JOHANNESBURG, South Africa — This weekend’s G20 Leaders’ Summit in South Africa was unusual for several reasons. The first summit on the African continent was also the first time the U.S. had boycotted the meeting of the world’s largest economies.
It was also unprecedented that the group agreed to a declaration at the meeting’s start rather than its conclusion, and that there was no ceremonial handover between the outgoing and incoming G20 chairs.
The Trump administration boycotted the event after President Trump falsely accused the South African government of confiscating white-owned land and allowing the killing of white Afrikaners, and objected to what it considered the summit’s DEI — diversity, equity and inclusion — agenda.
Despite what some officials and analysts said were Washington’s attempts to derail the event, South African Minister of International Relations Ronald Lamola was upbeat as it wrapped up on Sunday at a convention center near the Johannesburg township of Soweto. “In a nutshell … this has been a great success for our country,” he said.
Earlier Sunday, host President Cyril Ramaphosa declared the meeting closed, banging a ceremonial gavel on the table. “This gavel of this G20 summit formally closes this summit and now moves on to the next president of the G20, which is the United States, where we shall see each other again next year,” he said.
Usually the gavel is handed to the leader of the country taking over the rotating chairmanship, but President Trump was not in attendance. Washington had asked that Ramaphosa hand over to a junior embassy official, but the South Africans refused. “I mean, it’s a breach of protocol. It has never happened before and it was never going to happen for the first time here in South Africa,” Ramaphosa’s spokesperson, Vincent Magwenya, told reporters. The handover will now take place on Monday between South African and U.S. officials of similar rank.
The U.S. had also told the South Africans that they should not issue a joint declaration at the summit’s close, and that if they issued something it should only be called a “chair’s statement.” However, Ramaphosa — who said ahead of the event “we will not be bullied” — announced at the meeting’s opening on Saturday that consensus had been reached and a joint statement was issued without U.S. input.
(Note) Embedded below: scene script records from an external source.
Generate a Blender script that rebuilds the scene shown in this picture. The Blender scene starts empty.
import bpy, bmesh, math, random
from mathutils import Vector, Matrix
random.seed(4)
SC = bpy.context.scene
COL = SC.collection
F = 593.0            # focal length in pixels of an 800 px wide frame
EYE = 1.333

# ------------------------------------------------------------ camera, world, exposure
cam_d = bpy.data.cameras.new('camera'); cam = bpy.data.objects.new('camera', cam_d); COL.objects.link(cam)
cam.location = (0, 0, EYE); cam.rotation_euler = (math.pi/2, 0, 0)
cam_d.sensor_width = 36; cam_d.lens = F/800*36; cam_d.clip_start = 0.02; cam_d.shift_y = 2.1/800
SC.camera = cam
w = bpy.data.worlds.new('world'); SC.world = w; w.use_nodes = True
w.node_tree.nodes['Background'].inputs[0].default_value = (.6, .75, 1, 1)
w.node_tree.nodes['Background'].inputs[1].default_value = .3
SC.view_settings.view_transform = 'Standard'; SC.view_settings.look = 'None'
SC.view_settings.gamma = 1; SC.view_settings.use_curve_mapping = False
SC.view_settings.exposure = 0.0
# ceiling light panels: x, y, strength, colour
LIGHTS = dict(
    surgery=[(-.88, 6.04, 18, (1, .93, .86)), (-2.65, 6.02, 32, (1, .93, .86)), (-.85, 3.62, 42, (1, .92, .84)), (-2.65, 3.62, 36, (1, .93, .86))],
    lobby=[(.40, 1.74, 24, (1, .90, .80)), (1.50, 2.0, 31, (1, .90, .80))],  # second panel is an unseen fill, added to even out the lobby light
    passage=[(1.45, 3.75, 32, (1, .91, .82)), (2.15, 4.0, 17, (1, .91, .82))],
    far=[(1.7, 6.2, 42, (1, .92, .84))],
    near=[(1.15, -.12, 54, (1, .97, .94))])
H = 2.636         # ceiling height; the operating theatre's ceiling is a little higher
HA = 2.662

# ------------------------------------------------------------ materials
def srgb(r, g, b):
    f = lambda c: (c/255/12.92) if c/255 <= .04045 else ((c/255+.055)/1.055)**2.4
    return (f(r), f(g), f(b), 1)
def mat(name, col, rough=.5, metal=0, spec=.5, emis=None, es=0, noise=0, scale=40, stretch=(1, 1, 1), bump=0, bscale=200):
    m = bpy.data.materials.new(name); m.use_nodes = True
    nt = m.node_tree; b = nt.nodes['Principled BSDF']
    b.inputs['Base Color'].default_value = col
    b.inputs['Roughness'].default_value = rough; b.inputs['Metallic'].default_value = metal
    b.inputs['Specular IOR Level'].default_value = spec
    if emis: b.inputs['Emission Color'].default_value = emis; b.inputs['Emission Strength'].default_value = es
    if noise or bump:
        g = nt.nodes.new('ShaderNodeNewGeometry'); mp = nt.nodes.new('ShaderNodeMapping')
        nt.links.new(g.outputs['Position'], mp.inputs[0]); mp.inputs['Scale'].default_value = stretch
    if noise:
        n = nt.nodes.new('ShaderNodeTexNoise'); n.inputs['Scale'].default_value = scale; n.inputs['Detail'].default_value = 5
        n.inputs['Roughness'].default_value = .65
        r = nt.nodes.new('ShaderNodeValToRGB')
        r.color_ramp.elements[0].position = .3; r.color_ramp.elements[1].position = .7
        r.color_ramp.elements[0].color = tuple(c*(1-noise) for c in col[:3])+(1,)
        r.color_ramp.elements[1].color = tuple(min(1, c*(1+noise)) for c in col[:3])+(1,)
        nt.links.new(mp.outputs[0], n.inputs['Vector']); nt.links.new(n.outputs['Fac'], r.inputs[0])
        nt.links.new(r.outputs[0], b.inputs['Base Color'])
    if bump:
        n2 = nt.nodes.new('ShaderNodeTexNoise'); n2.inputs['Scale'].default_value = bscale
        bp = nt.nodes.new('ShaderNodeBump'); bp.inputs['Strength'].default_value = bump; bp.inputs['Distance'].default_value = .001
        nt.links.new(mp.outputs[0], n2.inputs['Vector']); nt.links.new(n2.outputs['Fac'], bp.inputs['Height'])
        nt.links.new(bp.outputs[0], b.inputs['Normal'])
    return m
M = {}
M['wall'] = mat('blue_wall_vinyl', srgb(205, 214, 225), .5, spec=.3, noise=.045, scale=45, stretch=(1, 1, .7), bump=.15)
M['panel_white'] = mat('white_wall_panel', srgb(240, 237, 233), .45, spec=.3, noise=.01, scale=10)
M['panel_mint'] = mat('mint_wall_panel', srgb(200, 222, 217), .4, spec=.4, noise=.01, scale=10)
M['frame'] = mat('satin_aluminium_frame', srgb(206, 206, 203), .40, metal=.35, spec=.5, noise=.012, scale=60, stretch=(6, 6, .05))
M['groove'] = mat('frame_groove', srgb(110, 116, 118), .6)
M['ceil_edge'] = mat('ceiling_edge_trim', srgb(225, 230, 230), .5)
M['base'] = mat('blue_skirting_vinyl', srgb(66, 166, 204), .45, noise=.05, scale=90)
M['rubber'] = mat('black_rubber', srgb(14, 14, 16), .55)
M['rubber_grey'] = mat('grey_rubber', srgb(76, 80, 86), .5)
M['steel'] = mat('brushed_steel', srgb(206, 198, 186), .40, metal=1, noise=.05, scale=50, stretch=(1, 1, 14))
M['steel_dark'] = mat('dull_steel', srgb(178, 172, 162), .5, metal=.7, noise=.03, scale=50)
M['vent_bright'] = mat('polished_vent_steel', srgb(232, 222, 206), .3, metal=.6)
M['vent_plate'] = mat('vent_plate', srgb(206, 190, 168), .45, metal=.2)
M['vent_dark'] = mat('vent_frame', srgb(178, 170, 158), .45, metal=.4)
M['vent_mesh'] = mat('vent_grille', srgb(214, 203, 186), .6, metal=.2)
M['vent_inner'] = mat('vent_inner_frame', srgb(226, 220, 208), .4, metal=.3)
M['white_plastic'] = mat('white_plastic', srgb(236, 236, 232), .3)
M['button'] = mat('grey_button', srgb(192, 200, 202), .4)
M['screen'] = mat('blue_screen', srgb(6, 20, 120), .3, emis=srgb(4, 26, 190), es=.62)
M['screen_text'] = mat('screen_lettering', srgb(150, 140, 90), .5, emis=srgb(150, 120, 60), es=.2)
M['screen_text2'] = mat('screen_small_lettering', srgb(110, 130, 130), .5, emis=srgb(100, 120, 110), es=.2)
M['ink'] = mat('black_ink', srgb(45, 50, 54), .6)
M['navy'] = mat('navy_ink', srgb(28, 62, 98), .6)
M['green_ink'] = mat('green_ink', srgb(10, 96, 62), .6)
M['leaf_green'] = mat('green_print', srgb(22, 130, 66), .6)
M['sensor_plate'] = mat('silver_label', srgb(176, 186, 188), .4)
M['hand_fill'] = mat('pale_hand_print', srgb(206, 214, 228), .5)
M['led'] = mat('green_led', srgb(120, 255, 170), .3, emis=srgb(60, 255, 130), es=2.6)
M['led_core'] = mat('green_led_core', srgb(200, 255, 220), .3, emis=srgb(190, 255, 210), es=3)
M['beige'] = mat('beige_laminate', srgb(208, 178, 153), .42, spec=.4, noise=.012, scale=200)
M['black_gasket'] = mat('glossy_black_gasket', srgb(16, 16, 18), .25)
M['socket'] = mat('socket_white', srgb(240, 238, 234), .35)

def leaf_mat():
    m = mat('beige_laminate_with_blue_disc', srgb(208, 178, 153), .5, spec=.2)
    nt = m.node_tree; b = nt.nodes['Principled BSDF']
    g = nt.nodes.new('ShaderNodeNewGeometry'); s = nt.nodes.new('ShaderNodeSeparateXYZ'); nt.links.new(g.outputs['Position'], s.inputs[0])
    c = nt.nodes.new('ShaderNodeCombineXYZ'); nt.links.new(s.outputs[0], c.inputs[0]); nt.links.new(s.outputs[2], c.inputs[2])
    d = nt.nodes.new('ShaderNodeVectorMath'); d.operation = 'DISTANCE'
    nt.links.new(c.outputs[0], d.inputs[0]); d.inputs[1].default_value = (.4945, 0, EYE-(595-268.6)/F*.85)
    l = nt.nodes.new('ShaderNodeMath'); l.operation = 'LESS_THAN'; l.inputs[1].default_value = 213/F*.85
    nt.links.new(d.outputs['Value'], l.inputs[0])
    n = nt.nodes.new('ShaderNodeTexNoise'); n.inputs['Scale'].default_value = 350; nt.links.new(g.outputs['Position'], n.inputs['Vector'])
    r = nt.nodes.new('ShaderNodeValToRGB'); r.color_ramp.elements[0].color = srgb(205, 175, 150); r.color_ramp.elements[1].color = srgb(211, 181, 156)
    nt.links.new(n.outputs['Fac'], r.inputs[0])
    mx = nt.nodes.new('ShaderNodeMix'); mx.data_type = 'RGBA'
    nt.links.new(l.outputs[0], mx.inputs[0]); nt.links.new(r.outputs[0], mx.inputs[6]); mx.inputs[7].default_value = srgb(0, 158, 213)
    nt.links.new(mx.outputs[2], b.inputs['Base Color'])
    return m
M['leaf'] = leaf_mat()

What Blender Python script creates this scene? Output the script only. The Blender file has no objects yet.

While G20 declarations are not binding, White House spokesperson Anna Kelly criticized the move, accusing Ramaphosa of “refusing to facilitate a smooth transition of the G20 presidency” and saying Trump looked forward to “restoring legitimacy” to the group next year; he has said he plans to hold the event in Florida.
The declaration contained DEI language disliked by the Trump administration, stressing the threat of climate change, the importance of achieving “gender equality” and the debt burden faced by poorer countries. Argentina — whose libertarian president, Javier Milei, is a strong Trump ally and did not attend in solidarity with Trump but sent other representation — voiced some objections but the declaration was still issued.
World leaders in attendance thanked South Africa for its leadership, with French President Emmanuel Macron giving Ramaphosa a warm hug. But Macron noted divisions at the summit were still apparent. While Ramaphosa said South Africa had put “the Global South at the heart of the agenda” and prioritized issues important to developing economies, conflicts elsewhere dominated the sidelines: European leaders raised concerns about the U.S.’s new peace plan for Ukraine, saying it needed “additional work” and warning proposed limits on Ukraine’s armed forces could leave it vulnerable, and Brazilian President Luiz Inácio Lula da Silva expressed concern over the U.S. military buildup near Venezuela.